ESPN appears to be acting as if Seattle Seahawks do not exist
By Lee Vowell
Since 2010, the Seattle Seahawks have only missed the playoffs four times. Two of those postseason whiffs have come in the last three seasons. Still, Seattle has not been a bad team; in fact, it has had a winning record in each of the last two years. Seattle made the playoffs at 9-8 in 2022 and missed the postseason with the same record in 2023.
Many of Seattle's recent problems are correctable. Third-down defense has been cruelly terrible for many years, and some of that was due to poor linebacker coverage. That should change under new head coach Mike Macdonald.
Seattle's offense had digressed under former offensive coordinator Shane Waldron to where the offense was forced through Geno Smith throwing to his wide receivers and not using the tight ends or running backs correctly. There would be no excuse that Seattle had to do this because many of the Seahawks' games were tight. Seattle wasn't so far behind that they had to throw the ball.

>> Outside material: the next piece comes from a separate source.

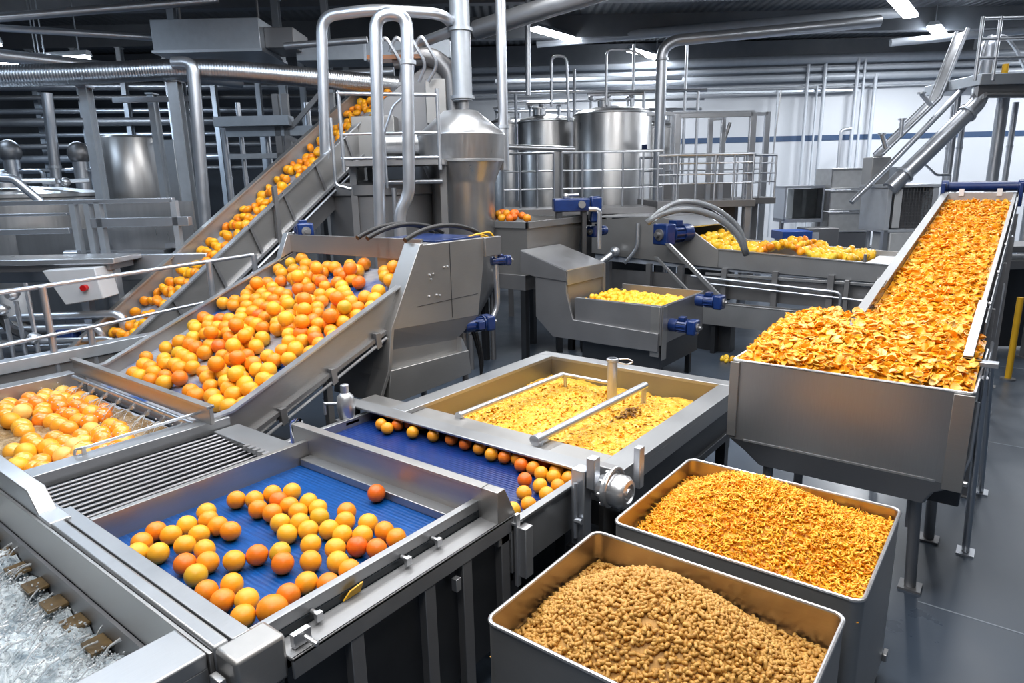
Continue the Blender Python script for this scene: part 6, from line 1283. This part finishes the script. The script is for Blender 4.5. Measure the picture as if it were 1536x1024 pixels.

ESPN's recent article another example of disrespect toward the Seattle Seahawks
The new coaching staff inherited a roster with quite a bit of talent. Players such as Noah Fant and Julian Love were ill-used by the former coaching staff. Expecting the new coaches to make quick improvements is logical because of the talent on the team already, not because the coaches themselves are having to do all the work to fix the team.
However, ESPN appears to disagree with all of the above. In a recent article involving 2024 projections and chances for each Super Bowl team, Seattle is hardly anywhere to be found other than ESPN's expectation that the Seahawks will have a losing record in 2024. This is based on ESPN's football power index, which lists Seattle with a projected win-loss record of 7.9-9.1.
Seattle also has the 11th-worst odds to make the playoffs this season. The Seahawks have a 29.1 percent chance. This trails teams such as the Chicago Bears, Jacksonville Jaguars, and Los Angeles Chargers.
What makes the Chargers interesting in comparison to the Seahawks is that the Chargers were 5-12 and brought in a new head coach, Jim Harbaugh. Los Angeles did not add so much talent that their roster is greatly improved. The big difference is the coaching change, just as that is the huge difference in Seattle, too.
ESPN obviously loves Harbaugh and is not so sure about Macdonald. Harbaugh has been a successful head coach and Macdonald has not been a head coach before, but does that alone make the Chargers four games better than 2023 and Seattle a game worse? No.
ESPN's article is just another post disrespecting the Seahawks this offseason. The best—and only—way to smack back at that is to win real games. The addition of Mike Macdonald and an improved defense should make Seattle better in 2024, but that will disappoint many national pundits.